Boşanma davalarında kusur tespiti, davanın sonucunu doğrudan etkileyen önemli bir faktördür. Kusur tespiti, her bir eşin evlilikteki davranışlarını ve sorumluluklarını belirleyerek, kimin boşanmaya daha çok neden olduğunun değerlendirilmesidir. Bu tespit, nafaka, tazminat, velayet ve mal paylaşımı gibi önemli konuları belirlemede kritik rol oynar. İspat yükü, tarafların kusurlarını ispatlamadaki sorumluluğu ifade eder.
Zina, hayata kast, pek kötü muamele, onur kırıcı davranış, küçük düşürücü suç işleme ve haysiyetsiz hayat sürme ve terk kusura dayalı özel boşanma sebeplerindendir. Yani davacı eşin, davalı eşin bu sayılan boşanma sebeplerinde kusurlu olduğunu ispat etmesi gerekmektedir. Akıl hastalığı ise kusura dayanmayan boşanma sebeplerindendir.

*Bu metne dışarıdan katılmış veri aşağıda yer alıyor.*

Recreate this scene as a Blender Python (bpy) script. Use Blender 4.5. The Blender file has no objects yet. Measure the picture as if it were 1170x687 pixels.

Evlilik birliğinin temelden sarsılması sebebiyle boşanma davası açılması kusur şartına bağlı değildir. Temelden sarsılmada her iki eşin de kusursuz olduğu hallerde de dava açılabilir. Yani bu boşanma sebebi kusura dayanan bir sebep değildir. Ancak davalı, ister kusurlu olsun ister kusurlu olmasın, açılmış olan boşanma davasında, temelden sarsılmaya sebep olan olayda, davacı daha kusurlu ise, bunu ileri sürerek davacı eşin açtığı davaya itiraz edebilir. Davalının bu defiden yararlanabilmesi için hiç kusurunun olmaması aranmaz, davacıya göre daha az kusurlu ise bu defiyi ileri sürebilir.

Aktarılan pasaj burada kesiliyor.